The Super Market 3.0

img_1333I was hoping to find a subject to write about as a break from the rigors of Grape Madness and truth be told it’s a topic I had started formulating in my head a few weeks ago and forgot about it, until  I opened today’s Times.

Once again the subject of selling wine in supermarkets is on the checkout stand in New York.  And although the person flying the flag the highest, Tom Wark at Fermentation will most certainly write about this with more passion and eloquence than me (if he hasn’t already), I’m continually mystified by the fact that as a person in the business of selling wine, some consumers, depending on geography, simply cannot buy it.

Thanks, America.

Growing up in and around New York City, I was not aware that one could not buy wine in a grocery store, mostly because we did not drink wine at my house.  So when I moved to California and saw wine on the shelves at the then Westward Ho market (now a Whole Foods), across from my apartment building, I suppose I always assumed you could buy it everywhere.

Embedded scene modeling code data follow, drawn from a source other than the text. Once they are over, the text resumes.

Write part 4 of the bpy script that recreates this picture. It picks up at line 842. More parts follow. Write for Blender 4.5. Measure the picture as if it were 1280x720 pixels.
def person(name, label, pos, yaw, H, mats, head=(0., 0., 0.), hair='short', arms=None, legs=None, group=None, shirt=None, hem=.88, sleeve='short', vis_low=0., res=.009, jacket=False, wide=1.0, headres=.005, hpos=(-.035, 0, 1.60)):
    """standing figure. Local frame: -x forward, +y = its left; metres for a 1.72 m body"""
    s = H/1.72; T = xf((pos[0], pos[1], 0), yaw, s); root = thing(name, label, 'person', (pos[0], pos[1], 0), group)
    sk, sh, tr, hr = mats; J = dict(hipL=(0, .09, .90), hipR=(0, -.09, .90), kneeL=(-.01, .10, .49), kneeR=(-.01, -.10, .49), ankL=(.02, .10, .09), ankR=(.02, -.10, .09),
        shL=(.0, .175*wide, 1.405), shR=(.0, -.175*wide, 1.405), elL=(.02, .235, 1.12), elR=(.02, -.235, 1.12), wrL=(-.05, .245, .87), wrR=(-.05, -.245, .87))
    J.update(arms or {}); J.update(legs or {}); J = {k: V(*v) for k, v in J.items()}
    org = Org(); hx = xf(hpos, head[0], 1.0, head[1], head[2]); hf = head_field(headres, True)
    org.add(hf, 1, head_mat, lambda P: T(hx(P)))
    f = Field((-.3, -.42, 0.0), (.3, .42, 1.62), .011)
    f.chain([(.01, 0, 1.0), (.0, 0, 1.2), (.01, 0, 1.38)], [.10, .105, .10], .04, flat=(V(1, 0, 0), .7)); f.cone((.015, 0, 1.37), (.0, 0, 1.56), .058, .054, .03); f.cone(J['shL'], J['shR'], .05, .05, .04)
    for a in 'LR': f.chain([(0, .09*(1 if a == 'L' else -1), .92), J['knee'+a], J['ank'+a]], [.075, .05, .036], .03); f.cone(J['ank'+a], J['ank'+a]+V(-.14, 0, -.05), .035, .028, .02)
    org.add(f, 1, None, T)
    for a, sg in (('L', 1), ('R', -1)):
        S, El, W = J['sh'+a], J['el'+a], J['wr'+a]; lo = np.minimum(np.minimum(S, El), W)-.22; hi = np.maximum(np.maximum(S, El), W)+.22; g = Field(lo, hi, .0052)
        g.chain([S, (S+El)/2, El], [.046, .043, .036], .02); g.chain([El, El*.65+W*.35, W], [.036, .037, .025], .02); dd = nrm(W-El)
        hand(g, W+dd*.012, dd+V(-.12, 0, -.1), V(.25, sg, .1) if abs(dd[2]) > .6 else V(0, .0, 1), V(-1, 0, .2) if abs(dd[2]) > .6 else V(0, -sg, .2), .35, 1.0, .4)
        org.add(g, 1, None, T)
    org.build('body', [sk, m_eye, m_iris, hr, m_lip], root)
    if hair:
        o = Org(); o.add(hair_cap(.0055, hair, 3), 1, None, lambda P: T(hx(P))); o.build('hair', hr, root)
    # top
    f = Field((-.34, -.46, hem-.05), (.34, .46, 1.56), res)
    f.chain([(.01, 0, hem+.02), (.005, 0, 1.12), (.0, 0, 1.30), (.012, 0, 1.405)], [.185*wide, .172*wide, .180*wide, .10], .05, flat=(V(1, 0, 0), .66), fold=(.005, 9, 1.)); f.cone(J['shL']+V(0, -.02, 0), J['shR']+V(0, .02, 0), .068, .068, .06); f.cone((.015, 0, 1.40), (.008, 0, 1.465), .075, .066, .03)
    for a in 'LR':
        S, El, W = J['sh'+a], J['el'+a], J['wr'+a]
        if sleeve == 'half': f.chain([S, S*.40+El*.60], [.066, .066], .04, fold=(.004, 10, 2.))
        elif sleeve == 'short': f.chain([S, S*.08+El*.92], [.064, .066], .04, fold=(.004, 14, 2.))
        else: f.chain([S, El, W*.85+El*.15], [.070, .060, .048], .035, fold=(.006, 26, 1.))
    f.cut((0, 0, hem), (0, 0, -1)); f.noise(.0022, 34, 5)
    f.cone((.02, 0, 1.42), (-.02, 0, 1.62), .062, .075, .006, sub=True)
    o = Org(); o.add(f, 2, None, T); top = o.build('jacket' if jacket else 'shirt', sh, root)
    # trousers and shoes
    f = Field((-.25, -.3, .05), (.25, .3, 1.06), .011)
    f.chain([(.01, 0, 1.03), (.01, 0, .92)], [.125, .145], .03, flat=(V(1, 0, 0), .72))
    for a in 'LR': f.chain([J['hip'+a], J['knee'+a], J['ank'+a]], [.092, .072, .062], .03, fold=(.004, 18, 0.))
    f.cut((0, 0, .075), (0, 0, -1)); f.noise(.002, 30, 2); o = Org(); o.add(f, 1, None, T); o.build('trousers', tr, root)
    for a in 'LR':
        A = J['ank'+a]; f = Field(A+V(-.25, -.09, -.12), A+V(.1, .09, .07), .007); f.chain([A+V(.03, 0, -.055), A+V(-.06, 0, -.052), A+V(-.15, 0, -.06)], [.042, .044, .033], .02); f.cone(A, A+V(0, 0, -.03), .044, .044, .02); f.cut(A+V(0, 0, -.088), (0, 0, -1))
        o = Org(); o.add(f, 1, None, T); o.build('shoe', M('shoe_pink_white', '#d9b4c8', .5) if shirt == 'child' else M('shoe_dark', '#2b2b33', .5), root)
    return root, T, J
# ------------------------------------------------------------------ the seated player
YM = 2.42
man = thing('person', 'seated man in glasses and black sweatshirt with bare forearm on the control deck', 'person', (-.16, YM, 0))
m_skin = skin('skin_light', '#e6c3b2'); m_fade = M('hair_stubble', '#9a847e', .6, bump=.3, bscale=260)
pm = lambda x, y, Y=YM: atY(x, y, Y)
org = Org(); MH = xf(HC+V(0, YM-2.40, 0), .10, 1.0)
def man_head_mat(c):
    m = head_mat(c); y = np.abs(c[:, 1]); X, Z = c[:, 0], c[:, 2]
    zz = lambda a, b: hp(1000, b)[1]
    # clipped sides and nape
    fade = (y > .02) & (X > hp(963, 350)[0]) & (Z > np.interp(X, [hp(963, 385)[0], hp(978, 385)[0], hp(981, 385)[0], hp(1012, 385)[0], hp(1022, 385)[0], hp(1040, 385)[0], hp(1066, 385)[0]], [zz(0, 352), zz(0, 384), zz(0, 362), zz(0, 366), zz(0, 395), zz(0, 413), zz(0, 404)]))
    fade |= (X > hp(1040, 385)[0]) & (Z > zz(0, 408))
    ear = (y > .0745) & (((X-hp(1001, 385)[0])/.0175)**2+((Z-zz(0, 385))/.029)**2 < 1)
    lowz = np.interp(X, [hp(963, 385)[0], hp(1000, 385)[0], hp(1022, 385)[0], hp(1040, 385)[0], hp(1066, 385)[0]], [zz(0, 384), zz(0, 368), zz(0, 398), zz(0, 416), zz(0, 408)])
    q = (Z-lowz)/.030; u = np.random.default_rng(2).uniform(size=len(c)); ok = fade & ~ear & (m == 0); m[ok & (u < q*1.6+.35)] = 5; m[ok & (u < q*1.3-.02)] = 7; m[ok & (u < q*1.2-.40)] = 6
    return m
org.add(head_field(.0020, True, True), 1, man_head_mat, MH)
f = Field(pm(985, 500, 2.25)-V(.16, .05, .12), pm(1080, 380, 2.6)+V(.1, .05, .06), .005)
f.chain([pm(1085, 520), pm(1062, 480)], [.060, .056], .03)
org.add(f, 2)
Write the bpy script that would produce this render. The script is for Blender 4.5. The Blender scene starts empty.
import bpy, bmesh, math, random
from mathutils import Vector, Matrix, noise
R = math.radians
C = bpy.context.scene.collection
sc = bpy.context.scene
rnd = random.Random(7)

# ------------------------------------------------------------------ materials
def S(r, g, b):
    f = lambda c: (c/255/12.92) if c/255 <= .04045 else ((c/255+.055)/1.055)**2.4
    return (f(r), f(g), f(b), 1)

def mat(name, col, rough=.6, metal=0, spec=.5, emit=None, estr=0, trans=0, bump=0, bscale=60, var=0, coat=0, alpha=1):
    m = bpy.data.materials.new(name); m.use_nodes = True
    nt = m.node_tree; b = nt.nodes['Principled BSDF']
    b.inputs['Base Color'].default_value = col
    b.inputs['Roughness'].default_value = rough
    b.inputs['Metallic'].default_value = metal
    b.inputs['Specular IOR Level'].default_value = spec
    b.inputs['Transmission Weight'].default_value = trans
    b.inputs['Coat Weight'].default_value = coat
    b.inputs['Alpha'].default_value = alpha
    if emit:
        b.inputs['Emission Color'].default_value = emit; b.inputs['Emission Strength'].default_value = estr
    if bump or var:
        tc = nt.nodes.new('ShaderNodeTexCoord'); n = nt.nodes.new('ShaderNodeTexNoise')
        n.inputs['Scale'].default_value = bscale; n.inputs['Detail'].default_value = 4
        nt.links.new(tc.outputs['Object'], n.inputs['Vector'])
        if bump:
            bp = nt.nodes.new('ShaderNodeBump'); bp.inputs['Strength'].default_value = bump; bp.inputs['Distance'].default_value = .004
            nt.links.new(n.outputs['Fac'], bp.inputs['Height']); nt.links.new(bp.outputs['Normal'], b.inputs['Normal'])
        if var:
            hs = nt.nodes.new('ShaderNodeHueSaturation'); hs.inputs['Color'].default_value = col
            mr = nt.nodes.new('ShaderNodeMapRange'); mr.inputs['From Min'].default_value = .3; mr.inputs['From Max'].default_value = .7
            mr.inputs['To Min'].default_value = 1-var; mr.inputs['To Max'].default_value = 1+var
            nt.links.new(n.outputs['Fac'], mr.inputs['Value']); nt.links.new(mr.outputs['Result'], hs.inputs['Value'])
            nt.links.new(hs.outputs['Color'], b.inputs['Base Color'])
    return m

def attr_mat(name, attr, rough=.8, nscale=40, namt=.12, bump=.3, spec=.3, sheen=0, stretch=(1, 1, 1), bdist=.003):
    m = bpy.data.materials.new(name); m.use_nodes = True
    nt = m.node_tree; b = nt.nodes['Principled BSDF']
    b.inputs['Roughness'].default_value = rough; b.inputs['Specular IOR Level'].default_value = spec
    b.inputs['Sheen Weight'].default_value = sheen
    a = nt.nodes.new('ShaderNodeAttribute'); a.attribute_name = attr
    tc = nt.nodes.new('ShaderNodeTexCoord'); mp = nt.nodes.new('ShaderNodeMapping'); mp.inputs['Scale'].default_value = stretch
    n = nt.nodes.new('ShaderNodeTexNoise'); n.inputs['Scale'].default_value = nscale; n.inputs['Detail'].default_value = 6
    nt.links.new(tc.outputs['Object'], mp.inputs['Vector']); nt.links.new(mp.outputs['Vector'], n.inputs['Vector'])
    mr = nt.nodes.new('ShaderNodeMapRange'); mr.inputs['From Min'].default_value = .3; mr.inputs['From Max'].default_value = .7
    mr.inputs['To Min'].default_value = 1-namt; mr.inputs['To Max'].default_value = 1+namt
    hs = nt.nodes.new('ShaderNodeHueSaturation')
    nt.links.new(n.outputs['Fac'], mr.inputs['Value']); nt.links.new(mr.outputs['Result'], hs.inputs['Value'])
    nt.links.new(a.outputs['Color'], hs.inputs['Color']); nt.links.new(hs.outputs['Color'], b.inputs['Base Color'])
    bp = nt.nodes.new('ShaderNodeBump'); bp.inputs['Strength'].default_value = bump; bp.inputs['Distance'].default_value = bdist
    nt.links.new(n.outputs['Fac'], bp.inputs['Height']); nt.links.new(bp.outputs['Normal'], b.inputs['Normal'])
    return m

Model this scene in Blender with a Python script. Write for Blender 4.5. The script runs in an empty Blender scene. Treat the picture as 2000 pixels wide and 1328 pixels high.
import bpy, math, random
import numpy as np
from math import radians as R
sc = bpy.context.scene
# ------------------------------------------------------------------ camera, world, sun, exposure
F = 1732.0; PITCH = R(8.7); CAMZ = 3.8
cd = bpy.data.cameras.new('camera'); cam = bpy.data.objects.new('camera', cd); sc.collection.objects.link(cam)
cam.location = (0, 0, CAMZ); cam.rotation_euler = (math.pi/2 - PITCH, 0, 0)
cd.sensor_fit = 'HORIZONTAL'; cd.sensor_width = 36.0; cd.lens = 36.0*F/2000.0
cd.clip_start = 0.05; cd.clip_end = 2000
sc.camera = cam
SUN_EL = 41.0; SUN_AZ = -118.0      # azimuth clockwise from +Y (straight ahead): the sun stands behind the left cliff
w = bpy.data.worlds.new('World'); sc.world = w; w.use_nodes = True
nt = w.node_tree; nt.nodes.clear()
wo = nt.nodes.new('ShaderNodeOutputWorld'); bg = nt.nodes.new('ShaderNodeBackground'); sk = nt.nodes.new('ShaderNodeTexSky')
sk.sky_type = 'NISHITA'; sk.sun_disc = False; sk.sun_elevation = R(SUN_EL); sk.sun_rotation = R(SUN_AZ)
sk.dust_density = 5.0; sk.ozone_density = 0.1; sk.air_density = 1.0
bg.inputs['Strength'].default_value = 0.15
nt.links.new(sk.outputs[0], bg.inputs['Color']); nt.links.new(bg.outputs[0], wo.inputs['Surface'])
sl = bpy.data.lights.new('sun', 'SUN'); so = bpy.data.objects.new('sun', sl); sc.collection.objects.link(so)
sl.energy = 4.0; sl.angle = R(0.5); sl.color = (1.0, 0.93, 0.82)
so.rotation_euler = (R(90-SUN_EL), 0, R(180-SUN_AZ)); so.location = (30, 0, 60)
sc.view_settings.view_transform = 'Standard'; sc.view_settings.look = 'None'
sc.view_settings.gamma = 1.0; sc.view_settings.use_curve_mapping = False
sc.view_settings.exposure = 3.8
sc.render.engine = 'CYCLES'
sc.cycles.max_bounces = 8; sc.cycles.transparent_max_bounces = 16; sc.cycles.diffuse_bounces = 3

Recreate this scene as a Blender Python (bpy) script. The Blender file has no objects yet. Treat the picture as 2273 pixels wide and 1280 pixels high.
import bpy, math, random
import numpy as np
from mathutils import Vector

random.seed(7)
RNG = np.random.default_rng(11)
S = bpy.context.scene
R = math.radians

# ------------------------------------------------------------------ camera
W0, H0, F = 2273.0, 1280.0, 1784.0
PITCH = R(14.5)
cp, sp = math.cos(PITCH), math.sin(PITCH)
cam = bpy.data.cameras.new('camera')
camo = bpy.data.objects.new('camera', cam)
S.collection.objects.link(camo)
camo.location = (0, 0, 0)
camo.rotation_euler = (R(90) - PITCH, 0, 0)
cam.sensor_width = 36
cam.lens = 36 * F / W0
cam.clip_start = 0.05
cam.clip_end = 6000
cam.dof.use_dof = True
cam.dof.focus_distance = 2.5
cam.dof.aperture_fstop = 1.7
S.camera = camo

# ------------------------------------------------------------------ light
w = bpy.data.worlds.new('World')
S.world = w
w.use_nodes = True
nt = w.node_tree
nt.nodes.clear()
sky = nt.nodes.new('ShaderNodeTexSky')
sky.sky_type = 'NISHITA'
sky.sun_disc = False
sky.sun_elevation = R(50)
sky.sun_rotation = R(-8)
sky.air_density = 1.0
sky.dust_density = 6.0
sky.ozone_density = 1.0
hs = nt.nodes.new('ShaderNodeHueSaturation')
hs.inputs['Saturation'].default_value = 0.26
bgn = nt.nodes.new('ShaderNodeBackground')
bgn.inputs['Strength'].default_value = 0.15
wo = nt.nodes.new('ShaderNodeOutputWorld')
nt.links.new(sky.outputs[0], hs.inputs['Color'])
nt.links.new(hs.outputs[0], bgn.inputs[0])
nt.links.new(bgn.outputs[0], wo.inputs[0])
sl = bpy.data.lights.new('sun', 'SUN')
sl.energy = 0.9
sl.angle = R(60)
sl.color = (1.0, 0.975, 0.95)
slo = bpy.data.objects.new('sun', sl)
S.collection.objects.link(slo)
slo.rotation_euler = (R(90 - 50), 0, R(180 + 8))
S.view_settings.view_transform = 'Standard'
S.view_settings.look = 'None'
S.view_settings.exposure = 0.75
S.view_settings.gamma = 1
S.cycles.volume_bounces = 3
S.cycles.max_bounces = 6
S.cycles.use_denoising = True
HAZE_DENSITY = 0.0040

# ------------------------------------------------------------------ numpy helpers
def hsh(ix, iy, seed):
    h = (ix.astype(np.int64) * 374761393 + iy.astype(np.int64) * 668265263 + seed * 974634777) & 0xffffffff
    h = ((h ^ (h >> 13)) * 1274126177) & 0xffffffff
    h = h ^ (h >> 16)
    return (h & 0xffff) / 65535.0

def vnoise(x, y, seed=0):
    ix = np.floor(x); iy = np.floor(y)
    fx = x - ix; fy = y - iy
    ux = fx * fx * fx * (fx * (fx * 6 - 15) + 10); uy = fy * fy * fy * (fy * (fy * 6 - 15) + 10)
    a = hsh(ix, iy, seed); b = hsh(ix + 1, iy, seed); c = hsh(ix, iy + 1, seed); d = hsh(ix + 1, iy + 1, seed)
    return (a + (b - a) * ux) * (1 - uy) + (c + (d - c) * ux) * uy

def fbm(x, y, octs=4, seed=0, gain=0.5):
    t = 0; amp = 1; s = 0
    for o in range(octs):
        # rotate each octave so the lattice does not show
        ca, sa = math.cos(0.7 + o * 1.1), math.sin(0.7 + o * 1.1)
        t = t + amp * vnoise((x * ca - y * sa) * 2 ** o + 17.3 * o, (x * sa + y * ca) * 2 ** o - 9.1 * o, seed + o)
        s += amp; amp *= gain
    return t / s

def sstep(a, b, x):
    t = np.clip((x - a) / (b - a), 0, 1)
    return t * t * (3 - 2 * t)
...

Not the case in my home state though, where a powerful political cabal of distributors, liquor stores and of course religious folk are fighting a proposal by Governor Patterson to raise revenue by allowing grocery stores to sell wine.

I mean, what man of the cloth doesn’t want to be seen going into Freddy’s Liquors on 46th & 9th?

The late (unbelievably) great, Bill Hicks used to say that the only reason the two most destructive drugs, tobacco and alcohol were legal was that they were the only two the government made money on.  He’s right.  But then how come wine is not as easily obtainable where hopefully responsible ADULTS can buy it alongside the liquid motherlode, beer?

The argument that allowing people to buy wine at a grocery store will put independent liquor stores out of business sounds so  tired these days that they may as well make the old crotchety guy on his lawn yelling at the neighborhood kids their spokesperson.  Need these retailers look any further than the states around them (Hi New Jersey) to see that it should always be about convenience for the customer?

A quaint concept to be sure, you know, allowing the people who keep your lights on the ability to buy everything they need in one place.  And the follow up argument is, well, if they can sell wine, let us sell cheese, because really, what better place to buy aged Gouda than a liquor store.

In fairness, I do see some of their argument, but it’s the same argument made by independent bookstores against Amazon and the local hardware store against Home Depot and yet I drive through LA everyday and see signs of life from both.  Just as there are signs that both are in trouble in 2009.

Last I checked the country was in a bit of a financial downturn.  Isn’t it time to allow businesses to make money selling legal products to legally appropriate consumers where ever they may roam?